Le noyau de séparation suit une architecture de micronoyau et l'améliore en isolant des fonctions, en implémentant un contrôle d'accès obligatoire aux périphériques et en fournissant une base pour une architecture logicielle alternative. Cette approche se traduit par une conception moins complexe avec une base de code plus petite, ce qui permet de plus facilement garantir la sûreté, la sécurité et l'absence de bogues ou de vulnérabilités. En outre, les noyaux de séparation permettent la coexistence d'applications à criticité mixte.

Les principes d'un noyau de séparation imposent une phase de conception architecturale statique, qui s'aligne sur les meilleures pratiques en matière de systèmes de sûreté et de sécurité.

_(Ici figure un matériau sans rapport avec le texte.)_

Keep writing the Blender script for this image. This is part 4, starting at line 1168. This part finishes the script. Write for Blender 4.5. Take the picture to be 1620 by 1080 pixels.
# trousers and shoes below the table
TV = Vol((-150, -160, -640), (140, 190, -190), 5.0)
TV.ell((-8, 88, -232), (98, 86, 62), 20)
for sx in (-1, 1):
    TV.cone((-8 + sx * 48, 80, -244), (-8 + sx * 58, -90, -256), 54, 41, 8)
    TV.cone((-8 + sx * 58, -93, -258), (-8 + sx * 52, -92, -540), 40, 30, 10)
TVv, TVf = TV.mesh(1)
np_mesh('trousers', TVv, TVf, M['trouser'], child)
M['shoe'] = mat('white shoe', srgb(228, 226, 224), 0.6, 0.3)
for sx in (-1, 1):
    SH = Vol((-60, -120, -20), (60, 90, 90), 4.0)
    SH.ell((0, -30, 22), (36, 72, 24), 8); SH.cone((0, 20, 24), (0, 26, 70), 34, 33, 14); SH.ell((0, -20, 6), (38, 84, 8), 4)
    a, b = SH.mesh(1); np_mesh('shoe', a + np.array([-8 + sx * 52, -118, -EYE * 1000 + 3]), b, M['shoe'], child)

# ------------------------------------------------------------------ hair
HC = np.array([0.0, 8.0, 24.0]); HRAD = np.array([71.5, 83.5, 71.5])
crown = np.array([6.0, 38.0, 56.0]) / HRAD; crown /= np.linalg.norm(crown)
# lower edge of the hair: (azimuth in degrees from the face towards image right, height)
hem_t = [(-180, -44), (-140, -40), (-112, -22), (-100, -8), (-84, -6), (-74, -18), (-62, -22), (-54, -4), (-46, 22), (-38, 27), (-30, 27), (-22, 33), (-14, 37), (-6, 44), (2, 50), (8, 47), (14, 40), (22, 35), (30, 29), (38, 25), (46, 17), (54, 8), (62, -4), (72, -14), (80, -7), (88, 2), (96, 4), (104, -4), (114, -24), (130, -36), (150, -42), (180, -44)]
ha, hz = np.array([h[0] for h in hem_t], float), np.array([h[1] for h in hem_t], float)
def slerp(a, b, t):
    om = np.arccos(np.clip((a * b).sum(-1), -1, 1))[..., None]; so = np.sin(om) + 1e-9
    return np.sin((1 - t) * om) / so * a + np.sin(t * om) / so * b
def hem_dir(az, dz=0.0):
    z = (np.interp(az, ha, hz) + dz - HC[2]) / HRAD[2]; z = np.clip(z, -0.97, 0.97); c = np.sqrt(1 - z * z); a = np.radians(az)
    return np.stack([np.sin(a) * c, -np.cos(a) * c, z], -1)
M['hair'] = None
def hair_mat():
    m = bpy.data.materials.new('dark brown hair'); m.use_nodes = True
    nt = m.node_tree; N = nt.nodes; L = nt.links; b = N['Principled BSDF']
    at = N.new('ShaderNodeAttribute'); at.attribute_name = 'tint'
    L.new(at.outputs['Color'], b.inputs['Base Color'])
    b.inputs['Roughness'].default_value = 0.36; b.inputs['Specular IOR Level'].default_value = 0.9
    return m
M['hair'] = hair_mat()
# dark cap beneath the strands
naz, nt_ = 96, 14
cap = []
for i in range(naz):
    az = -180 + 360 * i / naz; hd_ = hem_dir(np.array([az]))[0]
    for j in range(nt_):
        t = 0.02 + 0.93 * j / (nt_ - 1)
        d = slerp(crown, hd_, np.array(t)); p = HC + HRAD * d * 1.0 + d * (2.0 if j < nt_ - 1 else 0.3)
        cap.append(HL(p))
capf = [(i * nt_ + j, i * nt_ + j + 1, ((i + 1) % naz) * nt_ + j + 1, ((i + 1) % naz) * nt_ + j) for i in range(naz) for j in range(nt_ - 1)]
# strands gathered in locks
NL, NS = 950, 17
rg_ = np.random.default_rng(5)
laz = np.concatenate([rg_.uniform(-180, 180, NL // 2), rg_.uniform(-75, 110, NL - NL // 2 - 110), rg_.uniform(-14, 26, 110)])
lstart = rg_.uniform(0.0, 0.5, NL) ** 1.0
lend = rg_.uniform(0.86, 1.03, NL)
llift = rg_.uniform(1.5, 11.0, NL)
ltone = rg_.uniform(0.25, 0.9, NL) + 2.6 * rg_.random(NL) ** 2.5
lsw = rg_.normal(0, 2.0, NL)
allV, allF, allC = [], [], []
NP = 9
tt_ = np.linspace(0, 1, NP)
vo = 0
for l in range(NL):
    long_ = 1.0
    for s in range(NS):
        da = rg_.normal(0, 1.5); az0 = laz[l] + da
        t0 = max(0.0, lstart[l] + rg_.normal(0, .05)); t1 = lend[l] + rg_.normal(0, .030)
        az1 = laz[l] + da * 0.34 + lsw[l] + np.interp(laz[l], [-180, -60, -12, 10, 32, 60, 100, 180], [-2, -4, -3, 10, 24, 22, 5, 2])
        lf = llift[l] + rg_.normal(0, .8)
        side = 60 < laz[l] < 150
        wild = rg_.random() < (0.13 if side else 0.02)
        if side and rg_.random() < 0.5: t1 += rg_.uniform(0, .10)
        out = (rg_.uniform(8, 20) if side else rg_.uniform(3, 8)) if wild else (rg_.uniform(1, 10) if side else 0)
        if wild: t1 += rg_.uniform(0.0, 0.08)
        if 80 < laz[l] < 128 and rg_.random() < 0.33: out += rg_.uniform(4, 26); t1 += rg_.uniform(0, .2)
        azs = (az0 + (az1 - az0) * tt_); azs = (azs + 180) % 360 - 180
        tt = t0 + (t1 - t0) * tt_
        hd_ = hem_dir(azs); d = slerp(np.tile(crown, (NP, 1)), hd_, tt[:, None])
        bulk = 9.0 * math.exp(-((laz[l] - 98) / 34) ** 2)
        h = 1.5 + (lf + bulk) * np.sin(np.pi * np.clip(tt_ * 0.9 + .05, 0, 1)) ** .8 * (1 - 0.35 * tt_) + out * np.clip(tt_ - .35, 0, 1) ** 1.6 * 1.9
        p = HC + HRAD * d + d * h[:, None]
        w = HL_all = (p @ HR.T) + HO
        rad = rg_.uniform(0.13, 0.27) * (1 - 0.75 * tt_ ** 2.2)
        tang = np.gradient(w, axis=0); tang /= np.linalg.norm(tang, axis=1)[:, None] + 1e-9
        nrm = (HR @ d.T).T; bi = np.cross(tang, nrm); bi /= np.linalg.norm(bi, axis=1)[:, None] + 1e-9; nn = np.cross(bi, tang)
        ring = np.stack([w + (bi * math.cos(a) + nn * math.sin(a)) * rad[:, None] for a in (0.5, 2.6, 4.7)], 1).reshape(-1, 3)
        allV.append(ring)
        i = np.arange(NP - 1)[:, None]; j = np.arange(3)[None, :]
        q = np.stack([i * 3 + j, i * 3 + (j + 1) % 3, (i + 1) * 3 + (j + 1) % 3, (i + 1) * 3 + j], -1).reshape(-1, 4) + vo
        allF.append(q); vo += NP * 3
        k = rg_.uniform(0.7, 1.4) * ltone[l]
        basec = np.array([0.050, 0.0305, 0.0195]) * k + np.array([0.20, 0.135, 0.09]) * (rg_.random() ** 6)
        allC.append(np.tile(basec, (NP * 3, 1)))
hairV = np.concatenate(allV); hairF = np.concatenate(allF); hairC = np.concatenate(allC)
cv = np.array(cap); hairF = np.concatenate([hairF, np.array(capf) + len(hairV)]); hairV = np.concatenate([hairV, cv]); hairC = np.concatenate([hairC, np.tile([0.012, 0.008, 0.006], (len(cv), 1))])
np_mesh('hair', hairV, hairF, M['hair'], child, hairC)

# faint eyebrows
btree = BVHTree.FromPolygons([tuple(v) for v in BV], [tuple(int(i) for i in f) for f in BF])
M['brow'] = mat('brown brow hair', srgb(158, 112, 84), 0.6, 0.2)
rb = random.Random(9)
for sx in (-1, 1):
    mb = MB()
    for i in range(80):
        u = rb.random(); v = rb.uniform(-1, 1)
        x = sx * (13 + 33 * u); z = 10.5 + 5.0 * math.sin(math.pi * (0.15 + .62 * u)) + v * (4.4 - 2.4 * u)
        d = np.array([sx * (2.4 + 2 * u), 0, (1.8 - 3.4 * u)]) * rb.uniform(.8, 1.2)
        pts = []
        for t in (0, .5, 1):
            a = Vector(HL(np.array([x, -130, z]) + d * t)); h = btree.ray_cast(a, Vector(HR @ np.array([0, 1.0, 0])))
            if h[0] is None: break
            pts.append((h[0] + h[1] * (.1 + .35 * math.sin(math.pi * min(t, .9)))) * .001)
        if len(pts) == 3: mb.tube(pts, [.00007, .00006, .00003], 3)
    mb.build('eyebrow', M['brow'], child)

Pour obtenir des systèmes sécurisés, les ingénieurs logiciels doivent adopter un état d'esprit qui se concentre sur l'architecture des fonctionnalités en gardant à l'esprit la séparation. Des interfaces claires et protégées entre les applications et les services sont cruciales, et il est important de reconnaître qu'un service, tel qu'une bibliothèque ou un pilote de périphérique, peut être une application distincte dans le contexte des noyaux de séparation.

Il faut donc envisager d'autres voies architecturales logicielles pour parvenir à une séparation adéquate en matière de sûreté et de sécurité.

Résumé

En conclusion, les hyperviseurs embarqués et les noyaux de séparation peuvent tous deux répondre aux exigences de séparation en matière de sûreté et de sécurité. Toutefois, l'approche par défaut consistant à s'appuyer uniquement sur les hyperviseurs devrait être remise en question. Envisager des noyaux de séparation avec une base de traitement de confiance plus petite est un choix judicieux du point de vue de la sécurité, car les fonctionnalités fournies par les deux méthodes sont égales.

Donner la priorité à une sécurité accrue dans la conception plutôt qu'à la réutilisation des logiciels suggère de remplacer les systèmes d'exploitation hérités ou de facto par des noyaux de séparation plus sûrs qui s'appuient sur des couches de compatibilité, ce qui conduit à de meilleures conceptions en matière de sûreté et de sécurité.